I’m running a game of Torchbearer for
@AbdulAlhazred ,
@kenada , and
@niklinna presently. Its an example of one of the most unique games ever on the market because of its deep and intentional love affair with incoherency. It sits there at every moment of play threatening to be the most incoherent play experience possible. How and why does it do this? And why is it unique? I’m glad you asked:
* Is is the most unabashedly and most brutally Gamist engine you have ever experienced. The game is ridiculously demanding in every moment of play for the players to play skillfully and in extremely intricate and interlocking ways. If they don’t play well continuously (guts, guile, tactics, strategy, sacrifice, and some 4d chess to thread thematic needles), the extreme feedback loops will catch up to them and Grind (capital G) underfoot.
* However…you have to willingly punish your PC…willingly lose…and endure that experience as a player…in order to advance and win. You cannot win without skillfully and thematically losing…a lot. You have to advocate for your character’s ethos (Goal, Belief, Creed), save your Friends, confront your (much more powerful than you) Enemies in order to access crucial resources that enable short term success and long term advancement. And you have to manage to avoid getting swept up in the moment and throwing yourself headlong into terrible (highly likely mortal) danger for the sake of Story Now priorities which will likely kill you…but you won’t (avoid getting swept up) because either it’s irresistible or you’re exhausted and your guard is down…and that is the point of play.
* The game features a Town phase that manages intense resource economy demands with Story Now play (through procedural generation of content and PC declared actions and resultant Twists that are often centered around what the PC cares about; relationships and ethos). Things can go sideways quickly.
* The game also features a Journey phase, a Camp phase, and an Adventure phase where every moment is governed deeply by Gamist priorities…but…there are intentionally lurking Story Now priorities to tempt you…to reward you…to maybe sweep you up in the moment so you do something incredibly rash despite your meticulous planning and intricate management of your intensely demanding decision-space in each situation + a huge host of resources (Turns, Light, Food/water, Nature, Instincts, Gear/Supplies/Tools/Kit, equipped weapons and armor and their perks for varying Conflicts, Checks, Fate, Persona, Disposition, Cohorts) + a hugely demanding inventory system + PC build suites + marshaled dice pools + deft uses of Wises to Help but insulate yourself from failed Test fallout.
* Twists in all phases often bring in Story Now priorities to find out what and who you’ll fight for. Are your Beliefs and Creeds real things to fight and die for or will your PC handle them with a shrewd expeditious eye.
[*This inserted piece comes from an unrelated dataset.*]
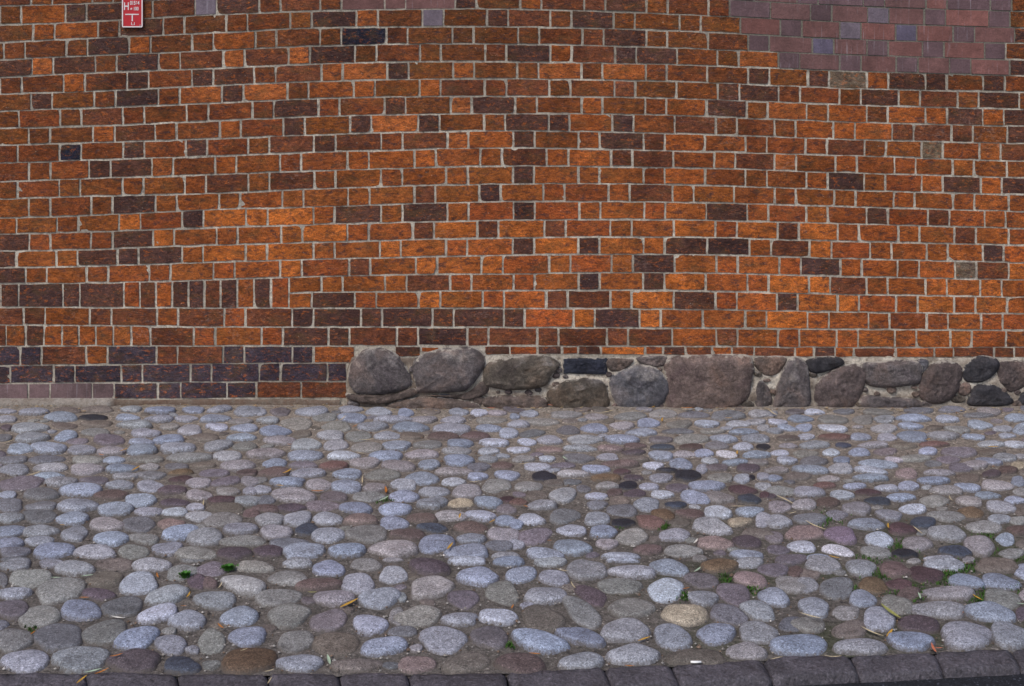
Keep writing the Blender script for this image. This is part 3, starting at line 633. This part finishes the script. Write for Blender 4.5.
while made < 34 and tries < 6000:
    tries += 1
    x, y, w_ = R.uniform(352, 1022), R.uniform(364, 404), R.uniform(3.2, 7.5)
    if any(inside(x + w_ * .8 * dx, y + w_ * .6 * dy, p) for p in allpoly for dx, dy in ((0, 0), (1, 0), (-1, 0), (0, 1), (0, -1))): continue
    if any(abs(x - a) < (w_ + b) and abs(y - c) < (w_ + b) * .7 for a, c, b in chips): continue
    chips.append((x, y, w_)); made += 1
    rubble([(x + w_ * math.cos(a) * R.uniform(.75, 1.1), y + w_ * .7 * math.sin(a) * R.uniform(.75, 1.1)) for a in [q * math.pi / 3 for q in range(6)]], R.choice('abeff'), idx); idx += 1
# concrete fillet at the foot of the wall, left
def ledge():
    V, C = [], []; xs = [XL + 4 * i for i in range(int((347 - XL) / 4))]; prof = [(.002, 397.6), (.035, 398.6), (.05, 400.5), (.055, 404), (.055, 412)]
    for o_, y in prof:
        for x in xs:
            n = noise.fractal(Vector((x * .03, y * .2, 1)), .8, 2, 3)
            f = 1 if x < 112 else max(.25, 1 - (x - 112) / 8)
            c = Vector((.34, .31, .28)) if x < 114 else Vector((.15, .10, .075))
            V.append(wall(x, y + (2.4 * (1 - f) + n * 1.3 * (1 if x > 114 else .3)), o_ * f + .004 * n * (o_ > .01))); C.append((*c, 0))
    return V, grid_faces(len(xs), len(prof)), C
V, Fc, C = ledge(); o = mesh_obj('ledge', V, Fc, M_fmort, root, C)
# ---------------------------------------------------------------- hydrant plate
def sign():
    r = empty('hydrant_sign', wall(132, 28, .02))
    tag(r, 'small red and white hydrant marker plate screwed to the brick wall', 'sign')
    red = mat_plain('red_enamel', (.52, .018, .030), .35, .12, 40, .05, .5); wh = mat_plain('white_enamel', (.80, .74, .74), .35, .06, 40, .05, .5)
    steel = mat_plain('steel_screw', (.35, .34, .33), .4, .2, 60, .1, .5)
    def rr(name, x0, x1, y0, y1, rad, o0, o1, mat, hole=None):
        bm = bmesh.new()
        def ring(x0, x1, y0, y1, rad, o_):
            vs = []
            for cx, cy, a0 in ((x1 - rad, y1 - rad, 0), (x0 + rad, y1 - rad, 90), (x0 + rad, y0 + rad, 180), (x1 - rad, y0 + rad, 270)):
                for q in range(5):
                    a = math.radians(a0 + q * 22.5); vs.append(bm.verts.new(wall(cx + rad * math.cos(a), cy + rad * math.sin(a), o_) - r.location))
            return vs
        A_ = ring(x0, x1, y0, y1, rad, o0); B_ = ring(x0, x1, y0, y1, rad, o1); n = len(A_)
        for i in range(n): bm.faces.new((A_[i], A_[(i + 1) % n], B_[(i + 1) % n], B_[i]))
        if hole:
            q = hole; C_ = ring(x0 + q, x1 - q, y0 + q, y1 - q, max(.3, rad - q), o1); D_ = ring(x0 + q, x1 - q, y0 + q, y1 - q, max(.3, rad - q), o0)
            for i in range(n):
                bm.faces.new((B_[i], B_[(i + 1) % n], C_[(i + 1) % n], C_[i])); bm.faces.new((C_[i], C_[(i + 1) % n], D_[(i + 1) % n], D_[i]))
        else: bm.faces.new(B_)
        bmesh.ops.recalc_face_normals(bm, faces=bm.faces)
        m = bpy.data.meshes.new(name); bm.to_mesh(m); bm.free(); m.materials.append(mat)
        o = bpy.data.objects.new(name, m); o.parent = r; return link(o)
    X0, X1, Y0, Y1 = 123.2, 143.9, -3.2, 27.4
    rr('panel', X0, X1, Y0, Y1, 1.4, .014, .024, red)
    rr('border', X0, X1, Y0, Y1, 1.4, .0242, .0262, wh, hole=1.15)
    def bars(name, L, o1=.0258):
        bm = bmesh.new()
        for x0, x1, y0, y1 in L:
            q = [[bm.verts.new(wall(x, y, oo) - r.location) for x, y in ((x0, y0), (x1, y0), (x1, y1), (x0, y1))] for oo in (.0243, o1)]
            bm.faces.new(q[1][::-1])
            for i in range(4): bm.faces.new((q[0][i], q[0][(i + 1) % 4], q[1][(i + 1) % 4], q[1][i]))
        bmesh.ops.recalc_face_normals(bm, faces=bm.faces)
        m = bpy.data.meshes.new(name); bm.to_mesh(m); bm.free(); m.materials.append(wh)
        o = bpy.data.objects.new(name, m); o.parent = r; link(o)
    def text(s, x, y, size, sx=1):
        cu = bpy.data.curves.new('lettering', 'FONT'); cu.body = s; cu.size = size / S; cu.extrude = .0006; cu.offset = .0008
        t = bpy.data.objects.new('tmp', cu); COL.objects.link(t)
        dg = bpy.context.evaluated_depsgraph_get(); me = bpy.data.meshes.new_from_object(t.evaluated_get(dg))
        bpy.data.objects.remove(t); me.materials.clear(); me.materials.append(wh)
        o = bpy.data.objects.new('lettering', me); link(o); o.parent = r
        o.location = wall(x, y, .0252) - r.location; o.rotation_euler = (math.radians(90), 0, 0); o.scale = (sx, 1, 1)
    bars('dimension_mark', [(126.4, 140, 13.9, 15.0), (132.9, 134.1, 15.0, 21.2)])
    text('H', 124.8, 9.9, 10.6, .74); text('01564', 131.2, 4.8, 5.4, .70); text('ø 100', 131.6, 10.4, 4.9, .72); text('1,1', 131.9, 25, 3.8)
    for y in (-1.0, 25.4):
        bm = bmesh.new(); bmesh.ops.create_uvsphere(bm, u_segments=10, v_segments=6, radius=.0042)
        for v in bm.verts: v.co.y *= .5
        m = bpy.data.meshes.new('screw'); bm.to_mesh(m); bm.free(); m.materials.append(steel)
        o = bpy.data.objects.new('screw', m); link(o); o.parent = r; o.location = wall(126.6 if y < 0 else 141.4, y if y < 0 else 25.2, .026) - r.location
sign()
# ---------------------------------------------------------------- ground, kerb, road
KX = [-900, 0, 200, 400, 500, 600, 700, 800, 900, 1024, 1500]
KT = [690, 672, 674, 674, 673, 668, 663.5, 657.5, 653, 648, 628]
KB = [712, 694, 696, 695, 693, 688, 682.5, 676.5, 672, 665.5, 646]
def soil_sheet():
    V = []; xs = [-5.2 + .05 * i for i in range(209)]
    rows = 58
    for j in range(rows):
        v = j / (rows - 1)
        for X in xs:
            # near edge follows the kerb
            d = F * CH / (668 - YH); 
            for _ in range(3):
                px = 512 + X * F / d; d = F * CH / (interp(KX, KT, px) - YH)
            y = .02 * (1 - v) + (-(D - d) - .01) * v
            n = noise.fractal(Vector((X * 5, y * 5, 0)), .8, 2.2, 4)
            V.append(Vector((X, y, -.002 + .006 * n)))
    return V, grid_faces(len(xs), rows)
V, Fc = soil_sheet(); tag(mesh_obj('pavement', V, Fc, M_soil), kind='structure')
gm = mat_plain('dry_earth', (.14, .12, .095), .95, .3, 3, .4, .1)
def plate(name, x0, x1, y0, y1, z, mat):
    o = mesh_obj(name, [(x0, y0, z), (x1, y0, z), (x1, y1, z), (x0, y1, z)], [(0, 1, 2, 3)], mat, smooth=False); tag(o, kind='structure'); return o
plate('ground', -150, 150, -6, 150, -.14, gm)
plate('road', -150, 150, -150, -2.9, -.030, M_asph)
def kerb():
    js = [-700,-600,-500,-395,-300,-210,-100,-8,86,178,268,340,409,507,606,673,765,852,936,1013,1100,1180,1280,1380,1480]
    words = ['first', 'second', 'third', 'fourth', 'fifth', 'sixth', 'seventh', 'eighth', 'ninth', 'tenth', 'eleventh', 'twelfth', 'thirteenth', 'fourteenth']
    vis = 0
    for a, b in zip(js, js[1:]):
        V, C = [], []; nx = max(6, int((b - a) / 5)); seed = a * .37
        rows = [(0, -.06, 0), (0, -.004, 0), (.03, .003, 0), (.2, .006, 0), (.4, .006, 0), (.6, .006, 0), (.8, .006, 0), (.96, .004, 0), (1.0, -.001, .003), (1.0, -.05, .008), (1.0, -.11, .012)]
        tone = Vector((.095, .086, .102)) * R.uniform(.8, 1.15)
        if a > 930: tone *= .85
        lift = R.uniform(-.004, .006)
        skew = 9
        for (v, z, fw) in rows:
            for i in range(nx):
                u = i / (nx - 1); px = a + .6 + (b - a - 1.2) * u + (v - .2) * skew * (1 if b > 600 else .4)
                top, bot = interp(KX, KT, px) + .8, interp(KX, KB, px)
                py = top + (bot - top) * v
                p = ground(px, py, 0)
                n = noise.fractal(Vector((px * .05, py * .08, seed)), .8, 2.2, 4)
                e = min(u, 1 - u) * (b - a)
                zz = z + .006 * n + lift - (.006 if e < 2 else 0)
                if i in (0, nx - 1): zz = min(zz, z - .012) if z > -.02 else zz
                V.append(Vector((p.x + (.004 * n), p.y - fw + .006 * n * (v in (0, 1.0)), zz))); C.append((*(tone * (1 + .35 * n)), .0 if e > 3 else .55))
        Fc = grid_faces(nx, len(rows))
        nr = len(rows)
        Fc.append(tuple(k * nx for k in range(nr))[::-1]); Fc.append(tuple(k * nx + nx - 1 for k in range(nr)))
        org = ground((a + b) / 2, interp(KX, KT, (a + b) / 2), 0)
        o = mesh_obj('kerb_stone', V, [f for f in Fc], M_kerb, None, C, True, org)
        inside = b > 0 and a < 1024
        if inside:
            lab = 'dark purplish grey granite kerb block, ' + words[vis] + ' from the left along the road edge'; vis += 1
        else: lab = 'dark granite kerb block out past the %s side' % ('left' if a < 0 else 'right')
        tag(o, lab, 'kerb stone', 'kerb stones along the road edge')
kerb()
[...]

Will you tax your Nature to nothing and walk away from this life?
* The game is all conventions for play, all Gamist trappings, with deeply lurking Story Now priorities that (a) you must commit to willfully (and the GM must frame them into play) to advance and (b) you’ve got to resist or throw yourself at with wild abandon because your guard is down due to the endless struggle of play. But this designed in incoherency is the point. And the extremely unique thing about Torchbearer?
It leaves this
out in the open, table-facing and on purpose.
Instead of the GM secretly resolving these moments of incoherency,
it’s up for the players to resolve them and they do so openly.
Because of this orientation to play, this complete preoccupation at every moment, because of the overwhelming contrivances, it doesn’t have an Sim bone in its meticulously-designed body. There are no instances of play possessed of a quality marked by being lost in a moment of “I’m here…in this place…experiencing and exploring this world…pushing and prodding and poking to examine its causal relationships…to see how it works…to focus on characterization and ‘smelling of roses’ and benign/conflict-neutral interactions with tavern-goers and innkeeps and peddlers”…not even incidental ones.
The game is a ruthlessly Gamist grind with Story Now seduction and phantoms lurking all over the place. The Story Now moments are probably 1 out of every 9 moments of play. But despite that small ratio and despite the intensity of the Gamism, those few Story Now moments (where we get to find out about these lowly characters and be completely surprised by their grit, their merit…their undoing) often ultimately define the through line of a Town or Adventure phase and then deeply reverberate into the future.